Milano. «Un po' di emozione c'era, lo ammetto». Premiato a Milano nel giorno di Sant'Ambrogio, Piero Tarticchio è un nonno di 86 anni, un uomo alto e dal vocione possente. Eppure, dentro di lui ancora si intravede quel bambino di Gallesano, a due passi da Pola, allora Italia.
Quel bambino dovette assistere al funerale dello zio, don Angelo, orrendamente torturato dai partigiani titini. E un anno dopo vide sparire il padre, portato via nottetempo da tre uomini armati e da uno sgherro in borghese della polizia politica di Tito. Arrestato e poi sparito nel nulla, senza neanche una tomba su cui poterlo piangere.
Sette familiari di Piero Tarticchio sono stati infoibati. E la battaglia di Piero è stata il ricordo di quell'orrore. Contro l'oblio, contro la mistificazione della sinistra. Un impegno costante, lungo decenni, per rimarginare quella ferita. Con i libri, le conferenze, le interviste, con i suoi lavori artistici, con il monumento che lui ha progettato e che - dopo anni - il Comune di Milano ha finalmente deciso di «accettare» e collocare in piazza Della Repubblica.
Al teatro Dal Verme, circondato e sostenuto dalle figlie, Piero due giorni fa ha ricevuto uno degli attestati ambrosiani, proposto dal leghista Samuele Piscina, prima negato e poi deciso dal Consiglio comunale: «Sono stato felice di questa onorificenza - ammette - Per me non cambia molto, io proseguo con la mia attività, ma mi ha fatto piacere, anche e soprattutto per la nostra gente, per il nostro mondo».
Piero è un simbolo, per la sua storia e per la sua opera. «Di soddisfazioni ne abbiamo avute poche e la dice lunga il fatto che quel monumento sia stato realizzato dopo oltre 20 anni di tribolazioni e delusioni, per la mancanza di attenzione delle istituzioni. Il comitato ha fatto tutto, Romano Cramer si è battuto con grande determinazione, la finanziatrice è stata Diana Bracco, che ha voluto raccogliere l'eredità del padre, Fulvio, un esule istriano che nell'arco della sua vita è stato molto generoso con i suoi conterranei. Milano infine si è riscattata, quando io ormai avevo quasi perso la speranza».
Tutta la storia degli esuli italiani dell'Istria, della Venezia Giulia, della Dalmazia, è la storia di una doppia ingiustizia subita: la cacciata - da parte dei comunisti slavi - da quella che allora era la loro Italia, e poi l'odio con cui sono stati accolti. «Anche l'Italia non è stata benevola in passato verso noi esuli - dice Piero - basti pensare all'immediato dopoguerra, quando si trattava di accogliere quelle famiglie, che avevamo una sola colpa: aver voltato le spalle al paradiso comunista di Tito.
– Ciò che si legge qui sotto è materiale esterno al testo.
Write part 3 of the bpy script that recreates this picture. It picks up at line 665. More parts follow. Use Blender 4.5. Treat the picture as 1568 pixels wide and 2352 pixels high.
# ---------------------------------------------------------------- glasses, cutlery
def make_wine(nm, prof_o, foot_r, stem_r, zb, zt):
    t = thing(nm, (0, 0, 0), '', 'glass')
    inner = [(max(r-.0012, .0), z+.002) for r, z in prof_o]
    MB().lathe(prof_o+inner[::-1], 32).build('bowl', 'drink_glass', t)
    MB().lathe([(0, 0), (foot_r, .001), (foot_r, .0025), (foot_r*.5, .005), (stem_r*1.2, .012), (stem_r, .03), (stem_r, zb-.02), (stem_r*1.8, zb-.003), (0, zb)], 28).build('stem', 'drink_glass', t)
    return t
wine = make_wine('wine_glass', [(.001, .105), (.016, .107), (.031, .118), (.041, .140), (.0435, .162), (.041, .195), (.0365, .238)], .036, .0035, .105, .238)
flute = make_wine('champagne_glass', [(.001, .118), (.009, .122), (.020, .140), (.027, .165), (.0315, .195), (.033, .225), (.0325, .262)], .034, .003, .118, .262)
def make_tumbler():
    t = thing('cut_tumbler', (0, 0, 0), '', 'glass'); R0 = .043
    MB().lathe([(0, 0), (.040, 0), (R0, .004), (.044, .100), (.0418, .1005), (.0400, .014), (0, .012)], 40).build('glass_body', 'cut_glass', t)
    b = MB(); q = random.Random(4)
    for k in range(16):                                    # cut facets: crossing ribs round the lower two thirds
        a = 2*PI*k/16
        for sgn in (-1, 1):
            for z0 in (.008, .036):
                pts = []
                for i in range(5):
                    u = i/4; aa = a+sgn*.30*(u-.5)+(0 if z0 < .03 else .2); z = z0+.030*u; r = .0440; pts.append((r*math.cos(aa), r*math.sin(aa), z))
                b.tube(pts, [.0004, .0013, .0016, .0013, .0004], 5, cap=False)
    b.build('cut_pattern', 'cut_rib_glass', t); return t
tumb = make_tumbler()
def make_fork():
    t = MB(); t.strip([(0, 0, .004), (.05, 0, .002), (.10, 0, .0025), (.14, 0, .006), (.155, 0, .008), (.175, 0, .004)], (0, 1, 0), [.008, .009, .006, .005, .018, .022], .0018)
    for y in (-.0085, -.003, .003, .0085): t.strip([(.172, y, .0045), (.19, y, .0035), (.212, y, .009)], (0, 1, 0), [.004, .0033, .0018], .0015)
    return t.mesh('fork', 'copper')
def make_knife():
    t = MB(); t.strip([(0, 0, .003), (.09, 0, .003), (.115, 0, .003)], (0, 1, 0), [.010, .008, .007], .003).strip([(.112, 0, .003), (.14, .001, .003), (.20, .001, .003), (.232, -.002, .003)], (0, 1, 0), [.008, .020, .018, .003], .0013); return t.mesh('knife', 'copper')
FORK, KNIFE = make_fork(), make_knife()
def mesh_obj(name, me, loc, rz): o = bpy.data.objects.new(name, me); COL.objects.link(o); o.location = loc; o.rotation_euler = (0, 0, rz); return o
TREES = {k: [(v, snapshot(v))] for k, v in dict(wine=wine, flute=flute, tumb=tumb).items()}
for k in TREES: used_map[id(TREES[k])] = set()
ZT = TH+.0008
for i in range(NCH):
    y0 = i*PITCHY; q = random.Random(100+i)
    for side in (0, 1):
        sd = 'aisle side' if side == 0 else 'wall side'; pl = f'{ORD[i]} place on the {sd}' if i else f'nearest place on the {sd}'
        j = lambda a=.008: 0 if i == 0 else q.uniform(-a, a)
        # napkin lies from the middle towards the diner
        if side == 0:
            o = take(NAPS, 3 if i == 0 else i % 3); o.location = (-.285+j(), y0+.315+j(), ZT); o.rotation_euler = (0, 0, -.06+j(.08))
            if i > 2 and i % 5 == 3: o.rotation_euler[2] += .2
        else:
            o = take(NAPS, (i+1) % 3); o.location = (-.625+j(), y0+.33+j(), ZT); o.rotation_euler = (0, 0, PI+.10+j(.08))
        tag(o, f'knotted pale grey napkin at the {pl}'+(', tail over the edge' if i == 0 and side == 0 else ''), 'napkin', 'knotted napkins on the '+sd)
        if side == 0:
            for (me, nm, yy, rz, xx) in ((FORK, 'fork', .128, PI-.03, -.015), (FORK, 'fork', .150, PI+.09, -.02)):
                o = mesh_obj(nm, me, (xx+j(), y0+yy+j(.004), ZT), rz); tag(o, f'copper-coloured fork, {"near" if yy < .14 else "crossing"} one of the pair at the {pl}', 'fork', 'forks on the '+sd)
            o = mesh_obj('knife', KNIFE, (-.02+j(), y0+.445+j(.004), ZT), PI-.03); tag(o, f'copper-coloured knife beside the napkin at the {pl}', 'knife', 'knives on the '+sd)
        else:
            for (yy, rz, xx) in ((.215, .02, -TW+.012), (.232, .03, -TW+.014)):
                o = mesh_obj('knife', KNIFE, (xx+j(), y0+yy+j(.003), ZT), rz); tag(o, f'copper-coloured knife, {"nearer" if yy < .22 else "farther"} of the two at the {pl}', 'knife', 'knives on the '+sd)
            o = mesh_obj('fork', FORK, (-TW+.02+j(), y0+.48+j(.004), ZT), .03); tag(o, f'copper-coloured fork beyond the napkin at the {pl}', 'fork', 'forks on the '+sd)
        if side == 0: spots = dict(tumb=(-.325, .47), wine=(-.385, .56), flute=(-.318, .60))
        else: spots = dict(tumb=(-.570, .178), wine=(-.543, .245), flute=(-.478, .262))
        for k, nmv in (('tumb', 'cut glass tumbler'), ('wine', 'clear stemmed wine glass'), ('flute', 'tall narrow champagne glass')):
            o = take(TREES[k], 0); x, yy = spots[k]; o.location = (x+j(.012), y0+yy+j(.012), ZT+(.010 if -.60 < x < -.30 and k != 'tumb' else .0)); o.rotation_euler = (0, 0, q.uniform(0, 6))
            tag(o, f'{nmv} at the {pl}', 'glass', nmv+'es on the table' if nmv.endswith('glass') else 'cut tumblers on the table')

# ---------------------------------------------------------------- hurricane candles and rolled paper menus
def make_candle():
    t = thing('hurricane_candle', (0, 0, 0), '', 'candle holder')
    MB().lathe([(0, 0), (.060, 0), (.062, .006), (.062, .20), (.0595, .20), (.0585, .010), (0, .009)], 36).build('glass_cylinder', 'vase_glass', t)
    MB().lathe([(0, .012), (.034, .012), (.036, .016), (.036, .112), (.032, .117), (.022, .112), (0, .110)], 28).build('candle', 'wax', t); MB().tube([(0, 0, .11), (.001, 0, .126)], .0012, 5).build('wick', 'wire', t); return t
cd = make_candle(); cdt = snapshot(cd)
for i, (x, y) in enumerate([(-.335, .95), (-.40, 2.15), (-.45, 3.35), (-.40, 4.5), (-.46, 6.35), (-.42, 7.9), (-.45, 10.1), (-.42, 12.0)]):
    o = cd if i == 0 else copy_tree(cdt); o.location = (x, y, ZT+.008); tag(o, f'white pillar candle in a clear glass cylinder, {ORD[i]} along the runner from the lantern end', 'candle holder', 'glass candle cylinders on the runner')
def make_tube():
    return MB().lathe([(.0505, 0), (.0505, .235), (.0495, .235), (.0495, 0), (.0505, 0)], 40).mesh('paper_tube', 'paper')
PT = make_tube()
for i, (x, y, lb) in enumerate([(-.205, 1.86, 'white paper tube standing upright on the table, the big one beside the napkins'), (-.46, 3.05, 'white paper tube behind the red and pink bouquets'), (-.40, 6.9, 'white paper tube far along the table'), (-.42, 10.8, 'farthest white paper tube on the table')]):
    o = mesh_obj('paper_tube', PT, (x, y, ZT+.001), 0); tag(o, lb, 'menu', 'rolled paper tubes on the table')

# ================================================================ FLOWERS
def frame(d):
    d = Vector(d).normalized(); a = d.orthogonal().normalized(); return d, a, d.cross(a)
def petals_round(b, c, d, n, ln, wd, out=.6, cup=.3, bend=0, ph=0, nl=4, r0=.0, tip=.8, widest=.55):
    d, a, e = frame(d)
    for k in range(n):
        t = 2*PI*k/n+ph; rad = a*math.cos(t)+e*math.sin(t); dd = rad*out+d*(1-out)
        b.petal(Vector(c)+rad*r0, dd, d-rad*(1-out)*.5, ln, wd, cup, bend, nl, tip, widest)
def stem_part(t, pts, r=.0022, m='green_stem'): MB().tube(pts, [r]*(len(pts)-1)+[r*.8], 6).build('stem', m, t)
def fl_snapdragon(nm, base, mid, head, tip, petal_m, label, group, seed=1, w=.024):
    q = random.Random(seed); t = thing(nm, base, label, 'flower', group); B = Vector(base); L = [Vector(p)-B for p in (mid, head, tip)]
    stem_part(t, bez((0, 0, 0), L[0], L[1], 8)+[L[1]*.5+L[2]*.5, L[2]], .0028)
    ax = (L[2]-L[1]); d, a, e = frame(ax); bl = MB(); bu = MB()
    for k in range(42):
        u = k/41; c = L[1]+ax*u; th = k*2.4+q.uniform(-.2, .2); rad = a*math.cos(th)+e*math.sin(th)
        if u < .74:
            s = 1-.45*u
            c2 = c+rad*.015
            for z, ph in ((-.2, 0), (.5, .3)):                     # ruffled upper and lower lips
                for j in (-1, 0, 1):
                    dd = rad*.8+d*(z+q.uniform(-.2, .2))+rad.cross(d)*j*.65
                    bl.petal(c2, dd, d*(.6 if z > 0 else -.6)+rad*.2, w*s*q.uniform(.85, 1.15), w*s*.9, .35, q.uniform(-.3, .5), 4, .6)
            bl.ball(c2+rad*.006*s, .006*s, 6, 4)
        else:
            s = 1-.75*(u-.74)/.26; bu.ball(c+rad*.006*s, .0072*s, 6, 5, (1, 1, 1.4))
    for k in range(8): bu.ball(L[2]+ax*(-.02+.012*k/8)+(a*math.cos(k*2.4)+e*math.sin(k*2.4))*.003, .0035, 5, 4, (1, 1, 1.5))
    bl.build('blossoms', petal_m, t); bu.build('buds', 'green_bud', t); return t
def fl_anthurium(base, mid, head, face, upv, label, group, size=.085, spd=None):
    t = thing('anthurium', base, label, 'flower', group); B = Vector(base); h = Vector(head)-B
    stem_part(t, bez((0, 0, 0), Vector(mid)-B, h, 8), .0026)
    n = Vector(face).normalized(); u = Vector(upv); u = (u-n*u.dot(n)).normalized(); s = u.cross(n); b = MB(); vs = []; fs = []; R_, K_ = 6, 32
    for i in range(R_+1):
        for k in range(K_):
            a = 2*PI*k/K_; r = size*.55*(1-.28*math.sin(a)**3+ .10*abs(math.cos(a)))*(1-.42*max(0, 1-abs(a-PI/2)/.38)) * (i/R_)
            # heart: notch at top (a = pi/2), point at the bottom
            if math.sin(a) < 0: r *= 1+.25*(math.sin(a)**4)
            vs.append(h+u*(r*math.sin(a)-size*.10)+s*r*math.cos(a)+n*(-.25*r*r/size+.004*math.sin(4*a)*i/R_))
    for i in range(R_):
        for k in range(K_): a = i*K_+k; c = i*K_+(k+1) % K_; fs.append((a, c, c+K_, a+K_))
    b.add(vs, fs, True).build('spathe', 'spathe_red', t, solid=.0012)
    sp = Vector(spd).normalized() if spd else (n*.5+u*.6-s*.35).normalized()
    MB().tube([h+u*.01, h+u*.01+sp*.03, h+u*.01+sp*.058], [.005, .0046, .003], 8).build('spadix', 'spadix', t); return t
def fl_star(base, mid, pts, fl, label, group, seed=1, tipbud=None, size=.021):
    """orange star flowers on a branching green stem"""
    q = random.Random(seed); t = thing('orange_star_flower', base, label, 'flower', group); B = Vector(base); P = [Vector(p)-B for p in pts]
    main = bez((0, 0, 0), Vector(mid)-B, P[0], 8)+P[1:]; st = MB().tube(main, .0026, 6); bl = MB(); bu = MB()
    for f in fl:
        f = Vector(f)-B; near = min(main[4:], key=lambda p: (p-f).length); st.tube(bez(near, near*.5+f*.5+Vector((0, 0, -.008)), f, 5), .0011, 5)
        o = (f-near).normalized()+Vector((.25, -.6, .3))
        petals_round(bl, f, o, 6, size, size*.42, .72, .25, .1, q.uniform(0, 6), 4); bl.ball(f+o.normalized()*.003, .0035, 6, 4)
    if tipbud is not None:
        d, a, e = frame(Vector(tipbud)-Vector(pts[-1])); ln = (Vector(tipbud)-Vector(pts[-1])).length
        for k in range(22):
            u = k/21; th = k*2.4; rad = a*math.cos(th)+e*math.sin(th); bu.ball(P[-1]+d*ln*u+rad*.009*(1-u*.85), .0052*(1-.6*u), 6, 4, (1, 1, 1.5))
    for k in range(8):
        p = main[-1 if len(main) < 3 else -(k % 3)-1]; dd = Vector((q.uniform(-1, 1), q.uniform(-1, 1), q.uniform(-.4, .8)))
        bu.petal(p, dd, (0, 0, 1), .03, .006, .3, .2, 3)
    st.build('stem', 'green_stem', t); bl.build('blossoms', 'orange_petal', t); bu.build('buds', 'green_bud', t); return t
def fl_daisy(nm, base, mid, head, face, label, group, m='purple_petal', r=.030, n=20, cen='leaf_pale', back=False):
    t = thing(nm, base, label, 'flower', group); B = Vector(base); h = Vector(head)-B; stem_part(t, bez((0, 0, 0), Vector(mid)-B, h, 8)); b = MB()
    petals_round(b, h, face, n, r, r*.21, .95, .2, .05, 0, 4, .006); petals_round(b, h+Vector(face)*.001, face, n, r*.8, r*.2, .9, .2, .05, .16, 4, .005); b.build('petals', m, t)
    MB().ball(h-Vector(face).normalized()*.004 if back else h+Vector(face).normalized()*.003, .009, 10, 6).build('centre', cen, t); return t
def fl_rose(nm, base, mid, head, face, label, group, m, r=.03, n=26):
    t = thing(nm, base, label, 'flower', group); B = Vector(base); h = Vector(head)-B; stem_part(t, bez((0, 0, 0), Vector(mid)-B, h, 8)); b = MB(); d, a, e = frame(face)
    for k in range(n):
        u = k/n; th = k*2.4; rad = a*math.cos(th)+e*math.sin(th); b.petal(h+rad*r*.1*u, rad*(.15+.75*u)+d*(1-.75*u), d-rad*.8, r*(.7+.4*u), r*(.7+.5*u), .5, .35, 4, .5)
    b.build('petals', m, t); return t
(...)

Per un partito comunista forte come lo era il Pci, era abbastanza per tacciarci tutti di essere reazionari e fascisti. Ecco perché gli esuli furono accolti in quel modo. Con le sassaiole, o con le manifestazioni ostili in cui - mia zia lo ricorda nel suo diario - contro gli esuli si agitavano le bandiere rosse e le grida: Non vi vogliamo, il vostro posto è nelle foibe.
Pensate - riflette - a come dovevano sentirsi quegli italiani, che avevano il sogno dell'Italia, un sogno di libertà in un'Italia creduta madre, che per volontà di qualcuno mostrò il cuore duro della matrigna. Avevamo abbandonato tutto: terra, casa, amici, parenti nei cimiteri, o nelle foibe. Fu terribile».«Ma oggi sono felice». Finalmente.